Posted by Dianna Jennings, Arizona USDA Special Projects Coordinator in Rural
Mar 20, 2013

Nobody in the audience was checking emails or text messages. No one was squirming and looking at the clock. In fact, all of the attendees were riveted to the presentations.

The event was a recent Revolving Loan Fund Roundtable sponsored by USDA Rural Development in Phoenix, Arizona.

Lyle Frederickson with Great Western Bank observed the attentiveness and speculated that was because the lenders in the room represented small communities…and rural communities are crying out now more than ever for help capitalizing their small businesses.

The attendees were a diverse group, including a tribe, regional economic groups, a council of governments, and small business representatives. Geographically they came in from towns more than 100 miles south near the Mexico border, from a reservation a 100 miles to the east, and from a community organization 150 miles to the north.

It was clear that access to capital for small, rural businesses is an important issue across Arizona!

Arizona State Director Alan Stephens kicked off the roundtable, emphasizing the focus of revolving loan programs on creating and saving jobs by providing access to capital.

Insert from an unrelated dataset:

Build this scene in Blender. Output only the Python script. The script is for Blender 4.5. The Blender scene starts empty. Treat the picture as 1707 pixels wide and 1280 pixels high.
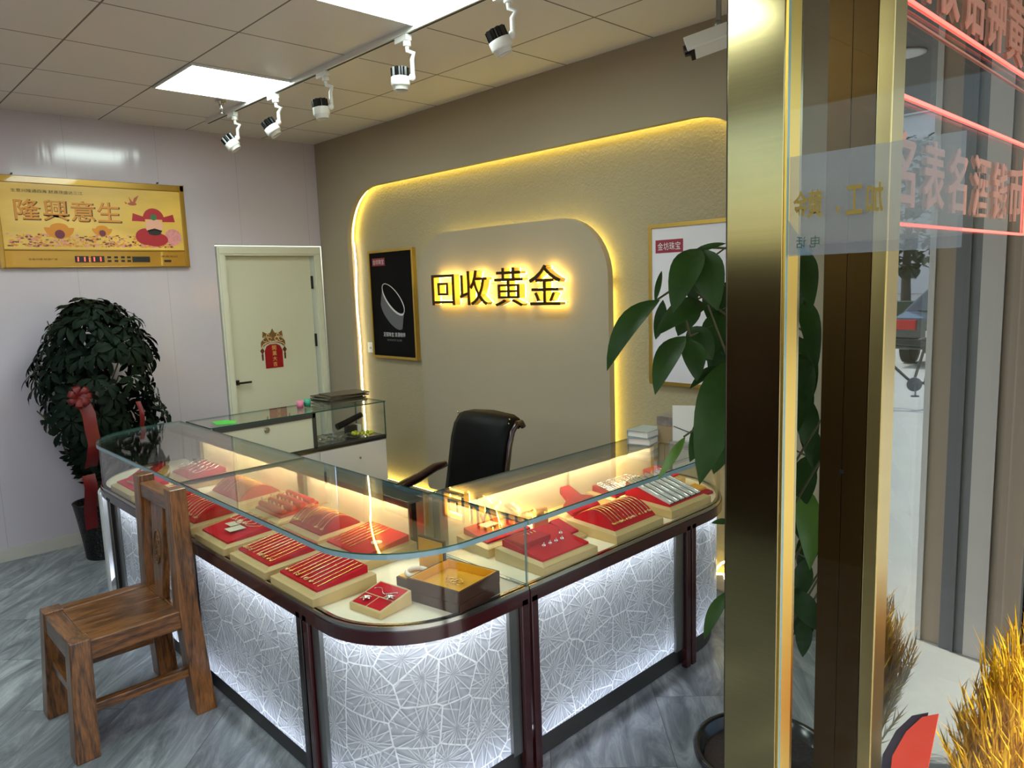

The agenda included a presentation by Business Program Director Gary Mack on the various relending programs offered by USDA.  Business Program Specialist Jennifer Burton explained the Revolving Loan Fund user manual, provided an Intermediary Relending Program Ultimate Recipient Guide.

Longtime USDA RD partner Lyle Frederickson gave a presentation on lending tips for making prudent loans. He ought to know quite a bit about that! Lyle has been USDA Rural Development’s #1 commercial partner in Arizona over the past 17 years—responsible for over 25 USDA Business and Industry Guaranteed Loans. His personal observations were priceless lessons for others. Lyle emphasized the power of successful revolving loans, noting that “success is a force multiplier” for a community. Among the helpful information that Lyle shared was how he conquered the difficulties of lending on tribal lands.

Some folks filtered out of the conference room at the end of the scheduled four hour roundtable. But two hours AFTER it was scheduled to end, many of the particpants were still in the room exchanging ideas on how to make successful loans!